According to Mahadevappa (59), a resident of Budugayyana Doddi and a protester, his ancestors were residing in what is the forest and the area is now known as Vadekunchanahalli and Anchenahalli.

“These were the areas we lived in. When my father was thrown out of the village, in 1980, we were living in the farms of other people that we worked on. In 1983, PGR Sindhia, who was with the Janata Party, was the MLA and he instructed the Forest Department to let us stay in the periphery of the forest. He also named the area after a leader from our community – Budugayya. That’s why the name Budugayyana Doddi,” Mahadevappa says.

However, Mahadevappa says that the members of his community were extremely hopeful that they would finally be given access to the forest land after the Forest Rights Act 2006 came into force. “We clearly been cheated by the government. Once or twice in a year, they tell us that the land reclamation papers will be given in a month or two. That never comes true,” he says.

The 2006 Act has given executive and judicial power to Grama Sabhas in recognising the rights of the Adivasis. There are sabhas (committees) in the ward level that is the primary tier to recognise and recommend the rights of tribal hamlets. Then there are Sub-Divisional Level Committees (SDLC), followed by District-Level Committees (DLCs).

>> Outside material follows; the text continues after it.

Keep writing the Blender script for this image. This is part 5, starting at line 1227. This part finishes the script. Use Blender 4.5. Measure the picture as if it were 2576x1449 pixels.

On Friday, the Assistant Commissioner of Ramanagara district, Drakshayani, Forest Range Officer Rajkumar and District Social Welfare Officer Srinivas visited Budugayyana Doddi and requested the protesters to quit the agitation by promising to grant the necessary documents. However, the protesters refused.

Mahadevappa says that on July 22, 2017, the members of the Iruliga community had launched an indefinite strike. After 14 days of protests, the district administration had finally identified land to be allotted for the community members and had also marked the GPS coordinates.

“They pretended to conduct a survey. We were hoping to get the land and it has been two years. We are still staying in the same sheds,” he says.

According to officials in the Ramanagara district administration, although the GPS coordinates were mapped, the actual survey maps were not drawn up due to which the District Forests Rights Committee has not given the nod to allotting the land to the Iruligas.

“Then there was the Supreme Court verdict in February this year which denied land to several members of the Adivasi communities. We are under a fix too. We have promised to draw up the survey maps and speed up the process,” the official said.

However, the members of the Iruliga community say that they do not trust the district administration and will continue to protest until the documents are handed over. “We trusted them for 13 years and nothing happened. Let them give us our land and we will stop,” Krishnamurthy said.